Да, детский андреевский вопрос «зачем?» отчего-то волновал душу зрителя. Нашлись поклонники даже в горьковском стане, в «Вестнике жизни» Луначарский отозвался о пьесе как о «шедевре Андреева». И дело даже не в том, что никому из символистов не довелось видеть рыдающих зрителей на своих спектаклях, а во время четвертой картины «Жизни…», где у «человека вообще» умирал невидимый абстрактный, даже не названный в пьесе сын, — в зале неизменно раздавался плач, — суть в трепете, который испытывала и самая простая, и самая рафинированная публика, когда Андреев размышлял «о вечности и бесконечности». Этот трепет сделал писателя настоящим кумиром, его российская слава с момента премьеры «Жизни…» достигла наивысшей точки. Никого уже не удивляло, что огромная фигура Некто в сером появлялась на открытках рядом с портретом Андреева. Прежде относившийся к пьесе прохладно, Станиславский с августа 1907 года на всех парах репетировал ее в МХТ, провинциальные труппы рвали «Жизнь человека» на части, а губернаторы некоторых городов «запрещали ее к представлению», опасаясь излишней экзальтации публики.

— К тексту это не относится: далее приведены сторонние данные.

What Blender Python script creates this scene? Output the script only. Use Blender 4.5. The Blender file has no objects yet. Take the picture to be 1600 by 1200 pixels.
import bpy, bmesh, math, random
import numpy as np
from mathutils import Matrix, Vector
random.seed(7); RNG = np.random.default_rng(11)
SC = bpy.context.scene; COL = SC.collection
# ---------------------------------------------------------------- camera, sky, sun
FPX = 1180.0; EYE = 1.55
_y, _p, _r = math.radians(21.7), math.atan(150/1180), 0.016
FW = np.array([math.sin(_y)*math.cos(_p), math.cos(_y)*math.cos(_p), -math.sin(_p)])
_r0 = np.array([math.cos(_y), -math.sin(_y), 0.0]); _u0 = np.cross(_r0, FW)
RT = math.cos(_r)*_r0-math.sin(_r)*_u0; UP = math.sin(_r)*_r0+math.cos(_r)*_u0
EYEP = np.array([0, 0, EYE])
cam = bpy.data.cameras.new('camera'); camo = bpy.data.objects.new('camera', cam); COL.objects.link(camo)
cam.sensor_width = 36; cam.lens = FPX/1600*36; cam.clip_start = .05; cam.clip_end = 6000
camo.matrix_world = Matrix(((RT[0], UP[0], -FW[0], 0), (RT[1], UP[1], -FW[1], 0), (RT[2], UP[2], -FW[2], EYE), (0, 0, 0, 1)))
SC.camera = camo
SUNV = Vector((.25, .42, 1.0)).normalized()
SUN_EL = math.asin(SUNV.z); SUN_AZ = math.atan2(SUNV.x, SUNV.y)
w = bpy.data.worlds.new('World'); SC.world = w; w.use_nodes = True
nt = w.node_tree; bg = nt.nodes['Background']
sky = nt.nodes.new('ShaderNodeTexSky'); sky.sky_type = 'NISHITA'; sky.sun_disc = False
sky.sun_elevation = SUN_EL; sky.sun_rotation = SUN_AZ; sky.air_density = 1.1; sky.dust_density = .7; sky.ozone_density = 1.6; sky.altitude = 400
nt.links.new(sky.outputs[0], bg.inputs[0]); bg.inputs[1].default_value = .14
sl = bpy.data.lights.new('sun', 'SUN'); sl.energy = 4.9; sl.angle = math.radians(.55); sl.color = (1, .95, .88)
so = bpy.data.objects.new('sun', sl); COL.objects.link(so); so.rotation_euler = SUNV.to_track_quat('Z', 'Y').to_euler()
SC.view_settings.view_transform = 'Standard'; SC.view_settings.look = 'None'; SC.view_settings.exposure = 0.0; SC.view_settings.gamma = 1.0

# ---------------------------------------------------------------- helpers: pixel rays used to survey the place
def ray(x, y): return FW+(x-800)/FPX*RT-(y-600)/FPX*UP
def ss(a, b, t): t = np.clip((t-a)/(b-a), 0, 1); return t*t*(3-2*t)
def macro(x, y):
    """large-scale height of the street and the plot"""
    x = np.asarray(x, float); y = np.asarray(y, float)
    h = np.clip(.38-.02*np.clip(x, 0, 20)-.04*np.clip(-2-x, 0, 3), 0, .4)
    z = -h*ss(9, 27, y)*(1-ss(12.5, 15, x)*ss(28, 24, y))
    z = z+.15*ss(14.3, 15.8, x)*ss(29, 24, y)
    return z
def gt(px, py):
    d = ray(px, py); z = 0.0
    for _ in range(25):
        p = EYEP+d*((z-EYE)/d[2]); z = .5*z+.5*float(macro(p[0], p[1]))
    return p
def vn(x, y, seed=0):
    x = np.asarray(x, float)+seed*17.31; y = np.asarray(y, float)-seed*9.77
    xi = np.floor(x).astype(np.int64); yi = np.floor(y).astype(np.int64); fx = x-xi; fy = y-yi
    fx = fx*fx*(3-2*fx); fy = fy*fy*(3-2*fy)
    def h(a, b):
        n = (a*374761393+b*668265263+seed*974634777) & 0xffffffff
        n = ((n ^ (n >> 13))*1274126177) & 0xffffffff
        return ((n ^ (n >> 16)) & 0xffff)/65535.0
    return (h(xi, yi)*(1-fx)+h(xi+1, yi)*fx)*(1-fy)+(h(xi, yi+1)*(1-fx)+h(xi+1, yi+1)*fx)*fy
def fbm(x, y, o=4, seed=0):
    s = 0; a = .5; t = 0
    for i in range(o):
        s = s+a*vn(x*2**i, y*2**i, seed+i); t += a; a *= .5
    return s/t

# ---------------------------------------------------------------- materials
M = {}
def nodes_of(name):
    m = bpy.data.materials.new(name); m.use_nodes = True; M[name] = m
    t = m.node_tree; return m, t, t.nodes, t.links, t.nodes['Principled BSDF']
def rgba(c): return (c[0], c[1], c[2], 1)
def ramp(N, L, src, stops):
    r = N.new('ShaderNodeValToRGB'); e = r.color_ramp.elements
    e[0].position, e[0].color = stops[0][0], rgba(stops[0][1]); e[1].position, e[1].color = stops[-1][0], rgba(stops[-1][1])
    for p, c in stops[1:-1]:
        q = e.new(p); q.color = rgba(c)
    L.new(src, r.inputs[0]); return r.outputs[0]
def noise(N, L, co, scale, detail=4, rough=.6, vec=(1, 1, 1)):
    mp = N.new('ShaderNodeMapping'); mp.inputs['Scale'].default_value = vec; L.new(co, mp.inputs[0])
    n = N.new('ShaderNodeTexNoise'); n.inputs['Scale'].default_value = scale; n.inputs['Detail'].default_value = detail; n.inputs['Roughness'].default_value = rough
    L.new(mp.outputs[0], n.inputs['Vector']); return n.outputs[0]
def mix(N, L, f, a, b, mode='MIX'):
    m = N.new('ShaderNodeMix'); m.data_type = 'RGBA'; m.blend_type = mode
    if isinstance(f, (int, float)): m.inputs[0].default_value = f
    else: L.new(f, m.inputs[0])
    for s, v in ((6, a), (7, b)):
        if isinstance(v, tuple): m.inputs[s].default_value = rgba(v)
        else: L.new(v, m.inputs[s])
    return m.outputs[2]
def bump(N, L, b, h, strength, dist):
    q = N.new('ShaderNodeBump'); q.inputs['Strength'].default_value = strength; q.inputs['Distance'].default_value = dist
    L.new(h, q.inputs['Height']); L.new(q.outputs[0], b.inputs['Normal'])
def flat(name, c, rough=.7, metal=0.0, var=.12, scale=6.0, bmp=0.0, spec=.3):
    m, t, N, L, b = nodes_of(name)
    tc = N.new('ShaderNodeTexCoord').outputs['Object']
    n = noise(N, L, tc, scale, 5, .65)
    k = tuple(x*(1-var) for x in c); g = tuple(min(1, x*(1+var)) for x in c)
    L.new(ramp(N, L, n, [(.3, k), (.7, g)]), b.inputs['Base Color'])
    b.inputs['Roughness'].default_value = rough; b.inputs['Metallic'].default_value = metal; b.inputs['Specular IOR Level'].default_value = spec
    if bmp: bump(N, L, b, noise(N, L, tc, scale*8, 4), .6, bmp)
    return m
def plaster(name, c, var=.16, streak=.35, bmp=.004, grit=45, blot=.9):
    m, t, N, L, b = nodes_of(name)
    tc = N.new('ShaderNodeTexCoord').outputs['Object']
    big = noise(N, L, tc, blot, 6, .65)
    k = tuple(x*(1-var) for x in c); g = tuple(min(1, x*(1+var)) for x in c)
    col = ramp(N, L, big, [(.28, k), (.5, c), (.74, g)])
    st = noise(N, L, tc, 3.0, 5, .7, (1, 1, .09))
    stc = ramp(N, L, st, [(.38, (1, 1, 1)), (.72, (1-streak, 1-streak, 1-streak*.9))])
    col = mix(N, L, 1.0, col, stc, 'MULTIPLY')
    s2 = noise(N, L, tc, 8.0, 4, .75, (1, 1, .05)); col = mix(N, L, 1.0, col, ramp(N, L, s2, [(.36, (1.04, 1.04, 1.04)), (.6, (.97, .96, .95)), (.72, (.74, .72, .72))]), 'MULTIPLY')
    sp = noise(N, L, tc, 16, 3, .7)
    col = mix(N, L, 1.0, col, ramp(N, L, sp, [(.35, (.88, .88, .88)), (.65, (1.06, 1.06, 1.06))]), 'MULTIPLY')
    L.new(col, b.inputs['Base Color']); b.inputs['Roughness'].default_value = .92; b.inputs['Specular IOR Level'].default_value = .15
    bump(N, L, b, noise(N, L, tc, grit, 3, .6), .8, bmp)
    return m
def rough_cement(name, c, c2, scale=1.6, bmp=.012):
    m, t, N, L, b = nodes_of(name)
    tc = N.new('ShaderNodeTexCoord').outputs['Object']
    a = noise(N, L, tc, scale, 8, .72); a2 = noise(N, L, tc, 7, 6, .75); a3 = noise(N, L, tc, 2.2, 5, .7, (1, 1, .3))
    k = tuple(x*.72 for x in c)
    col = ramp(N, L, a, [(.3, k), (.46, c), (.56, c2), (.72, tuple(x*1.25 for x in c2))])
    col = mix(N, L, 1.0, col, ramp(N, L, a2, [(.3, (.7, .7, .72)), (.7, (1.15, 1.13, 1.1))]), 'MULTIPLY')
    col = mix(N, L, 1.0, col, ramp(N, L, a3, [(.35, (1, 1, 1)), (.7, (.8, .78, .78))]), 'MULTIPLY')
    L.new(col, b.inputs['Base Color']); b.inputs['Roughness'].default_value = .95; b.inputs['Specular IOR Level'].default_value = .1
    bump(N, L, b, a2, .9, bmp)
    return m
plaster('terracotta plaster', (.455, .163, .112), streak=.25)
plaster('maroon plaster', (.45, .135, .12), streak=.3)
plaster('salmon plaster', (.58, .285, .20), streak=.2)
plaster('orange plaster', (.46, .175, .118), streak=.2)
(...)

Летом 1907-го непропеченных, недописанных «Царя-Голода» и «Анатэму» требовали у автора Комиссаржевская и Немирович… Короче говоря, Некто Всеволод Мейерхольд с полным правом мог крикнуть в темноту: «Тише! Драматург родился!» И этот крик с полным правом мог отнести к себе человек и писатель Леонид Андреев.
Почему же, несмотря на очевидный успех и очевидную созвучность театральных исканий, содружество Мейерхольда и Андреева не имело продолжения? Не стали они и друзьями, хотя летом 1907 года жили по соседству в Куоккале. Подобная холодность просто необъяснима, если учесть мартовское восторженное письмо режиссера автору пьесы. Оба не значились отшельниками, дача Мейерхольда часто не могла вместить многочисленных гостей; едва ступив на финскую землю, Андреев пишет Горькому о том, что живет в Куоккале «широко и весело», что люди вокруг него вращаются постоянно: «Гуковский, Пильский, Рославлев <…> Каменский, Миролюбов, Чуковский, Чеботаревская…» Фактически в круге знакомств Андреева и Мейерхольда было множество пересечений, но… судя по всему, они не торопились стать друзьями и даже просто приятелями. Что же этому помешало?
В отношениях автора «Жизни человека» и ее постановщика разобраться нелегко. Здесь можно строить только гипотезы. Вполне вероятно, что личные контакты оборвались, так и не начавшись, и случилось это в начале лета 1907-го, сразу после прибытия Андреева с Капри. В том же июльском письме Андреева Горькому есть короткое, но важное для нас замечание: «В Териоках на летней сцене изнасиловали „Савву“ и „К звездам“» [329]. Увы, «насильником» и в том и другом случае выступил все тот же вездесущий Всеволод Мейерхольд. Не имея привычки к отдыху, еще весной 1907 года режиссер договорился о нескольких постановках с труппой В. Р. Гардина.